* Job *
Reproduce each line from the first in the data through the line that contains "12).build('hose', 'hose', mo)" exactly; give nothing else.

* Material provided *

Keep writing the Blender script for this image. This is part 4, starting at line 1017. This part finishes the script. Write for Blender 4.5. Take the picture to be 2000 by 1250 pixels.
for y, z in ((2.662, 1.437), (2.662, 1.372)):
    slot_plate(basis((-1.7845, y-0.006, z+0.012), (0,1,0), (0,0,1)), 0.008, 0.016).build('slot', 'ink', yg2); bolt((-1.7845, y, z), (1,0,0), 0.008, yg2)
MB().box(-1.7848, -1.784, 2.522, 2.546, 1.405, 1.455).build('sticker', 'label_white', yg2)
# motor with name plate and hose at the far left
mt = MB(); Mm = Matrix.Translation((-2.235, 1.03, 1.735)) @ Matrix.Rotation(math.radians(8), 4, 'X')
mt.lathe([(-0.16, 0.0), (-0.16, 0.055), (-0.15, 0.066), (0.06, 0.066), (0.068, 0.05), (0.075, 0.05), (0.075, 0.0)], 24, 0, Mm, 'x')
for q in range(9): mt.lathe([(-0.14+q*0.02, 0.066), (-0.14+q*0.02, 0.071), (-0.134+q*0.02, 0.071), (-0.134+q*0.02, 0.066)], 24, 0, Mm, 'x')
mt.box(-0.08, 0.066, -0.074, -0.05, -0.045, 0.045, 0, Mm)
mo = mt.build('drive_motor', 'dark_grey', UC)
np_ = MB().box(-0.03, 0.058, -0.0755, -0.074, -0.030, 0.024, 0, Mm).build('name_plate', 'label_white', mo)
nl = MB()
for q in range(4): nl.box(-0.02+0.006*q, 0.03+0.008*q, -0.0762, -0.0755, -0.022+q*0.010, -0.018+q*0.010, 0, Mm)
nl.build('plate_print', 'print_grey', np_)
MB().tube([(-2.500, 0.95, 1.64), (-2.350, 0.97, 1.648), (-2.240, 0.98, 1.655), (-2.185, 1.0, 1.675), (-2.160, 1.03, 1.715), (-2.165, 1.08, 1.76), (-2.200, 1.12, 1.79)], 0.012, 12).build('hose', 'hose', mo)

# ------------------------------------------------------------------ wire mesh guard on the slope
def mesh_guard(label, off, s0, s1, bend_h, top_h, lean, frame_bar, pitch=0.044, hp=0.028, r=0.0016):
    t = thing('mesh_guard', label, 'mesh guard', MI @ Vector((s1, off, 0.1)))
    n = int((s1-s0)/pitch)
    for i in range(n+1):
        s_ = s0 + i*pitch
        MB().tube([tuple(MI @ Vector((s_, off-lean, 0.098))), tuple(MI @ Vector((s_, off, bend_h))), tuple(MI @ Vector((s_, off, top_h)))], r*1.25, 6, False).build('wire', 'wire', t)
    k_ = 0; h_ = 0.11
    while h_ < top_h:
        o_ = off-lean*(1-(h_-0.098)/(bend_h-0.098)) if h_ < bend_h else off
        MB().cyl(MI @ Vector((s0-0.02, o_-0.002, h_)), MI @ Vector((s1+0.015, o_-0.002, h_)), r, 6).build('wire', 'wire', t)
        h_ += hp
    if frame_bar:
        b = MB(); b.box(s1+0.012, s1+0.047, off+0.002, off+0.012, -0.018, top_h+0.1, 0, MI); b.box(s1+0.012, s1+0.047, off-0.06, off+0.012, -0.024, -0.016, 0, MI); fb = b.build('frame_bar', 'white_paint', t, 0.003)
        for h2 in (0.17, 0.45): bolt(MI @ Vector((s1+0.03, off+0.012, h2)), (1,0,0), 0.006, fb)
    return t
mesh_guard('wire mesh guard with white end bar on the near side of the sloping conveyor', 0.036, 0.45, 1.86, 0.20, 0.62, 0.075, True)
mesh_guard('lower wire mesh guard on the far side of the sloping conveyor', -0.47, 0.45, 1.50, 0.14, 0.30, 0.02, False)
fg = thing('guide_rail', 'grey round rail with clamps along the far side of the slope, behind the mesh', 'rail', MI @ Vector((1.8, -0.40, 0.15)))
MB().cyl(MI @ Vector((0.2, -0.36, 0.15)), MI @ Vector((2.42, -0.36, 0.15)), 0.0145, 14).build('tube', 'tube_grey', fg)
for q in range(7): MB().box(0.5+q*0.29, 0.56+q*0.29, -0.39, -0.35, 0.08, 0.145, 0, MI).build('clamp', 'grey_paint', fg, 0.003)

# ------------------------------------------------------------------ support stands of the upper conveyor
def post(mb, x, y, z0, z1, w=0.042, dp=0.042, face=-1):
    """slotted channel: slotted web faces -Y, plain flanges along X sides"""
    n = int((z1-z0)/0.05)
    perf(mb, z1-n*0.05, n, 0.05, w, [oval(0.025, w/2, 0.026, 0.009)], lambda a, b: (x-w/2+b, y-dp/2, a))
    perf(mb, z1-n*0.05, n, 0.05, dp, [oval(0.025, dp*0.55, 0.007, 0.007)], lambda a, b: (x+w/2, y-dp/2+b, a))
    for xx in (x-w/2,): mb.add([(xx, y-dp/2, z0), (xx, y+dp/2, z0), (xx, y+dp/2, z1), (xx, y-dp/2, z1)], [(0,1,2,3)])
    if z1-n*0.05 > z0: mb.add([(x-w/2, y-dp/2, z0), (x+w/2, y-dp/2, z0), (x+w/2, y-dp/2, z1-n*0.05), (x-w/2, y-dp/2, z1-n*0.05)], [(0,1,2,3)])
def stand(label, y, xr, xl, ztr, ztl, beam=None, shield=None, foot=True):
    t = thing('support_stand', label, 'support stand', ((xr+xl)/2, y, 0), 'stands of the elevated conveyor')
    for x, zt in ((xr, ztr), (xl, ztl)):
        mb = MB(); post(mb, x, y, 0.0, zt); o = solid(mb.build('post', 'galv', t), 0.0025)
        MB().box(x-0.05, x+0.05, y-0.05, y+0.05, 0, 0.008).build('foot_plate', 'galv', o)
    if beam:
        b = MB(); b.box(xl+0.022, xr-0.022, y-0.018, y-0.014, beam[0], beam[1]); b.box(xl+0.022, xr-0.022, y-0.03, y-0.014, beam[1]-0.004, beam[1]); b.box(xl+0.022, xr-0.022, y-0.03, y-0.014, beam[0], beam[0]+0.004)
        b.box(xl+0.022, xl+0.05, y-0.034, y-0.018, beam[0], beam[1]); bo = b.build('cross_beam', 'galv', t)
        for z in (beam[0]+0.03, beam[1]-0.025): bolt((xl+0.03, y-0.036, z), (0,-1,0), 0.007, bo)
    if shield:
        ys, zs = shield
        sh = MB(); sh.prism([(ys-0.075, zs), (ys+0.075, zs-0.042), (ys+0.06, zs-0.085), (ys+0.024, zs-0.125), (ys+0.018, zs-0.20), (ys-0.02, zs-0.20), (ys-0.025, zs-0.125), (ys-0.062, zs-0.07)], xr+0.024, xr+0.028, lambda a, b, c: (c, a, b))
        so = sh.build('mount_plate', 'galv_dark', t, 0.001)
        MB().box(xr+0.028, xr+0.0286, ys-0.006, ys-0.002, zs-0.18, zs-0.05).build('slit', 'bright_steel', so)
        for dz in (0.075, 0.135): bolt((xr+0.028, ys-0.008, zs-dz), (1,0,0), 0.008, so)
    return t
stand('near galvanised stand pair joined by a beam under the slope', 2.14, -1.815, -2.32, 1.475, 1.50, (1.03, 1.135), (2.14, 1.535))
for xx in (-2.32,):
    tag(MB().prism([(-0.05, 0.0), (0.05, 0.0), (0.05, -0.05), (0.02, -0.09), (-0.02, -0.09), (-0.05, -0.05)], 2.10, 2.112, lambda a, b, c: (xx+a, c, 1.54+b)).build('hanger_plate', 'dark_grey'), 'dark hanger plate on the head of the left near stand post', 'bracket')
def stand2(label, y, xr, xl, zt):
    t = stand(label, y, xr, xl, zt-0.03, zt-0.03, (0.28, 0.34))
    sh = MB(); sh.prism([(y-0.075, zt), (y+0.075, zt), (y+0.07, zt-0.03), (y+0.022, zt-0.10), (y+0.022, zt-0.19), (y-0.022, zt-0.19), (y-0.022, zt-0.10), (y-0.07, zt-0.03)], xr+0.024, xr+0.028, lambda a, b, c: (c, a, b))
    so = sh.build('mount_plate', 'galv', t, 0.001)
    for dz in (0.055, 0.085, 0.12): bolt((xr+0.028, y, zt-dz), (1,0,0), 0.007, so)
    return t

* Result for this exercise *
Keep writing the Blender script for this image. This is part 4, starting at line 1017. This part finishes the script. Write for Blender 4.5. Take the picture to be 2000 by 1250 pixels.
for y, z in ((2.662, 1.437), (2.662, 1.372)):
    slot_plate(basis((-1.7845, y-0.006, z+0.012), (0,1,0), (0,0,1)), 0.008, 0.016).build('slot', 'ink', yg2); bolt((-1.7845, y, z), (1,0,0), 0.008, yg2)
MB().box(-1.7848, -1.784, 2.522, 2.546, 1.405, 1.455).build('sticker', 'label_white', yg2)
# motor with name plate and hose at the far left
mt = MB(); Mm = Matrix.Translation((-2.235, 1.03, 1.735)) @ Matrix.Rotation(math.radians(8), 4, 'X')
mt.lathe([(-0.16, 0.0), (-0.16, 0.055), (-0.15, 0.066), (0.06, 0.066), (0.068, 0.05), (0.075, 0.05), (0.075, 0.0)], 24, 0, Mm, 'x')
for q in range(9): mt.lathe([(-0.14+q*0.02, 0.066), (-0.14+q*0.02, 0.071), (-0.134+q*0.02, 0.071), (-0.134+q*0.02, 0.066)], 24, 0, Mm, 'x')
mt.box(-0.08, 0.066, -0.074, -0.05, -0.045, 0.045, 0, Mm)
mo = mt.build('drive_motor', 'dark_grey', UC)
np_ = MB().box(-0.03, 0.058, -0.0755, -0.074, -0.030, 0.024, 0, Mm).build('name_plate', 'label_white', mo)
nl = MB()
for q in range(4): nl.box(-0.02+0.006*q, 0.03+0.008*q, -0.0762, -0.0755, -0.022+q*0.010, -0.018+q*0.010, 0, Mm)
nl.build('plate_print', 'print_grey', np_)
MB().tube([(-2.500, 0.95, 1.64), (-2.350, 0.97, 1.648), (-2.240, 0.98, 1.655), (-2.185, 1.0, 1.675), (-2.160, 1.03, 1.715), (-2.165, 1.08, 1.76), (-2.200, 1.12, 1.79)], 0.012, 12).build('hose', 'hose', mo)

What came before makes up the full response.